Are Overemployed ‘Ghost Engineers’ Making Six Figures to Do Nothing?
I’m pissed off this is coming back again, and to be honest, I can’t fully explain why I react so emotionally to something as stupidly simplistic as claiming to be able to judge a software developer’s productivity by the number of commits they do. I guess as long as there are CEOs frustrated about their organization’s performance with hypotheses about lazy developers slacking at home, there will be consultants ready to take their money and confirm their beliefs.
Gergely Orosz and Kent Back debunked this much better and deeper than I ever will be able to, so here’s just a thought: if you do find “ghost engineers” in your organization, start a Performance Improvement Plan — for their managers, not the developers.
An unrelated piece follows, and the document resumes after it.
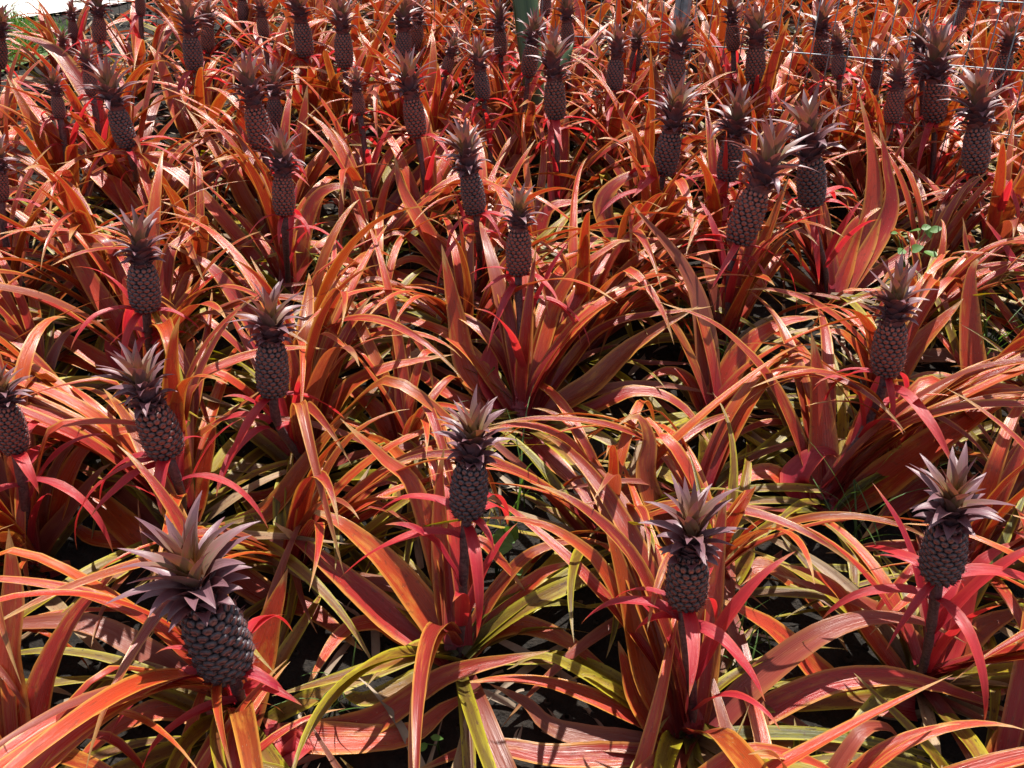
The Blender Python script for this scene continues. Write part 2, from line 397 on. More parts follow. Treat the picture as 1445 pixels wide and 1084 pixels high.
CROWNS = [make_crown(R.uniform(1.95, 2.2), R.uniform(1.2, 1.55), R, n=R.choice([42, 45, 48])) for _ in range(7)]

def tube(pts, radii, n=10):
    pts = [Vector(p) for p in pts]; v = []; a = []
    for i, p in enumerate(pts):
        t = (pts[min(i + 1, len(pts) - 1)] - pts[max(i - 1, 0)]).normalized()
        x = t.cross(V(0.31, 0.9, 0.2)).normalized(); y = t.cross(x)
        for j in range(n):
            an = 2 * math.pi * j / n
            v.append(tuple(p + (x * math.cos(an) + y * math.sin(an)) * radii[i])); a.append((math.cos(an), i / (len(pts) - 1), 0))
    f = [(i * n + j, i * n + (j + 1) % n, (i + 1) * n + (j + 1) % n, (i + 1) * n + j) for i in range(len(pts) - 1) for j in range(n)]
    f.append(tuple(range(n - 1, -1, -1))); f.append(tuple((len(pts) - 1) * n + j for j in range(n)))
    return v, f, a

# ------------------------------------------------------------------ plants
G_FRUIT = 'red pineapple plants carrying a fruit'
G_LEAF = 'red pineapple plants without a fruit'
BASES = []
def add_leaves(root, rnd, n_up, n_mid, n_low, sc, up_mul=1.0, wide=1.0):
    ga = rnd.uniform(0, 6.28)
    tilt = Quaternion((1, 0, 0), SLOPE)
    for i in range(n_up + n_mid + n_low):
        ga += 2.39996 + rnd.gauss(0, 0.25)
        lib = LIB_UP if i < n_up else LIB_MID if i < n_up + n_mid else LIB_LOW
        low = i >= n_up + n_mid
        q = Quaternion((0, 0, 1), ga)
        if low: q = tilt @ q
        k = 1 - i / (n_up + n_mid + n_low)
        r_ = 0.012 + 0.012 * (1 - k)
        p = V(math.cos(ga) * r_, math.sin(ga) * r_, (0.10 * k + 0.005) * sc)
        lf_ = link('leaf', rnd.choice(lib), root, p, q, (lambda k_: (k_, k_ * wide, k_))(sc * rnd.uniform(0.85, 1.15) * (up_mul if i < n_up else 1)))
        if lf_.data.materials[0] == M_OLD: lf_['label'] = 'yellow green lower leaf'
        elif lf_.data.materials[0] == M_DEAD: lf_['label'] = 'dead straw coloured leaf'

def fruit_plant(fx, fy, w, h, cx, cy, base, depth, label, name='pineapple_plant', n=(8, 11, 7), sc=1.0, crown=1.0, hvis=True):
    rnd = random.Random(int(fx * 7 + fy * 131))
    d = depth or hit(fx, fy, 0.45)
    FC = at(fx, fy, d)
    W = w * d / F_PX * (0.84 if fy > 400 else 0.80)
    # view elevation -> true length of the fruit
    vd = (FC - CAM).normalized(); se = -vd.z; ce = math.sqrt(1 - se * se)
    asp = max(h / w, 1.1) * 1.2
    LW = math.sqrt(max(1.2, (asp * asp - se * se) / (ce * ce)))
    i = min(range(len(FR_LW)), key=lambda k: abs(FR_LW[k] - LW)); LW = FR_LW[i]
    # lean of the axis so that it points at the crown in the picture
    dx, dy = cx - fx, cy - fy
    upi = (UP.dot(V(0, 0, 1)), RT.dot(V(0, 0, 1)))
    ks = [i_ * 0.01 for i_ in range(-70, 71)]
    def err(k_):
        a_ = proj(FC); b_ = proj(FC + (V(0, 0, 1) + RT * k_).normalized() * 0.1)
        return abs(math.atan2(b_[0] - a_[0], a_[1] - b_[1]) - math.atan2(dx, -dy))
    k = min(ks, key=err) if dy < -5 else 0
    A = (V(0, 0, 1) + RT * k + V(0, rnd.gauss(0, 0.05), 0)).normalized()
    FB = FC - A * (LW * W / 2)
    if base:
        db = hit(*base); B = at(base[0], base[1], db)
        hv = V(FB.x - B.x, FB.y - B.y, 0)
        if hv.length > 0.34: B = B + hv * (1 - 0.34 / hv.length); 
    else:
        hgt = FB.z - gz(FB.x, FB.y)
        B = FB - V(A.x, A.y, 0) * (0.6 * hgt)
    B.z = gz(B.x, B.y)
    root = bpy.data.objects.new(name, None); col.objects.link(root); root.location = B
    root.empty_display_size = 0.1
    tag(root, label, 'pineapple plant', G_FRUIT)
    BASES.append((B.x, B.y, 0.3))
    # stalk
    e = FB - B; hl = e.length
    pts = []
    c1 = V(0, 0, hl * 0.4) + V(rnd.gauss(0, .01), rnd.gauss(0, .01), 0); c2 = e - A * hl * 0.35
    for j in range(15):
        t = j / 14
        pts.append(c1 * (3 * t * (1 - t) ** 2) + c2 * (3 * t * t * (1 - t)) + e * t ** 3)
    b = MB(); b.add(*tube(pts, [0.0085 + 0.0025 * (j / 14) ** 2 + 0.001 * math.sin(j * 2.2) for j in range(15)]))
    link('stalk', b.mesh('stalk', M_STALK), root)
    q = A.to_track_quat('Z', 'Y') @ Quaternion((0, 0, 1), rnd.uniform(0, 6.28))
    fr = link('fruit', FRUITS[i], root, e, q, W)
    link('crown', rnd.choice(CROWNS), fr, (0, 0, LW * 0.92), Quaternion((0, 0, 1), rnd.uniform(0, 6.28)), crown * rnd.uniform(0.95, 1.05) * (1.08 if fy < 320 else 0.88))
    qa = A.to_track_quat('Z', 'Y')
    a = rnd.uniform(0, 6.28)
    for j in range(rnd.randint(6, 8)):
        a += 2.2 + rnd.gauss(0, 0.3)
        t = 1.0 if j < 4 else rnd.uniform(0.78, 0.97)
        p = e - A * (0.006 + (1 - t) * hl)
        qq = qa @ Quaternion((0, 0, 1), a)
        link('bract', rnd.choice(LIB_BRACT), root, p + qq @ V(0.009, 0, 0), qq, rnd.uniform(1.0, 1.7) * (W / 0.08) ** 0.5)
    for j in range(rnd.randint(2, 4)):
        a += 2.4; t = rnd.uniform(0.2, 0.72)
        qq = Quaternion((0, 0, 1), a)
        link('bract', rnd.choice(LIB_SLEEVE), root, pts[int(t * 14)] + qq @ V(0.008, 0, 0), qq, rnd.uniform(0.8, 1.15))
    add_leaves(root, rnd, *n, sc, wide=1.0 if fy > 440 else 1.32)
    return root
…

Because either their team is not functioning, so this disappearance remained undiscovered for them – or they suspected this, but failed to take any action. In both cases, I don’t this is the sole fault of the developer, and furthermore, addressing it at the managerial level is a longer-term solution than taking actions on a developer.
Let me take it one step further: if you forced your managers to code instead of supporting their teams and the people reporting to them (including performance management!), then maybe you deserve “ghost engineers”, people taking advantage of this setup in your organization.
🎅 Something cool: Advent of Code
If I have readers who don’t know about AoC, please check it out, it’s the most fun I have had while coding for a long time. Especially the first few days, when the challenges are easier, are great for scratching that itch that many Engineering Managers have who spend their time at work on more impactful areas than coding. Also, it can be a great exercise to help you learn a new language, and much more rewarding than grinding through leetcode exercises preparing for an interview.
If AoC is not new to you, I still have two cool stuff to share:
- How to Leaderboard: this article goes deep into explaining all the aspects that can contribute to a better placement on the global leaderboard. Even if you don’t want to speedrun the challenges, some of the tips can still be useful.
- Advent of Code Charts: While the global leaderboard is far from most of us, running a private one with friends or colleagues can be a great learning experience - and a healthy challenge. This browser extension is an addition to these private leaderboards, extending it with various stats and charts, making the competition more exciting.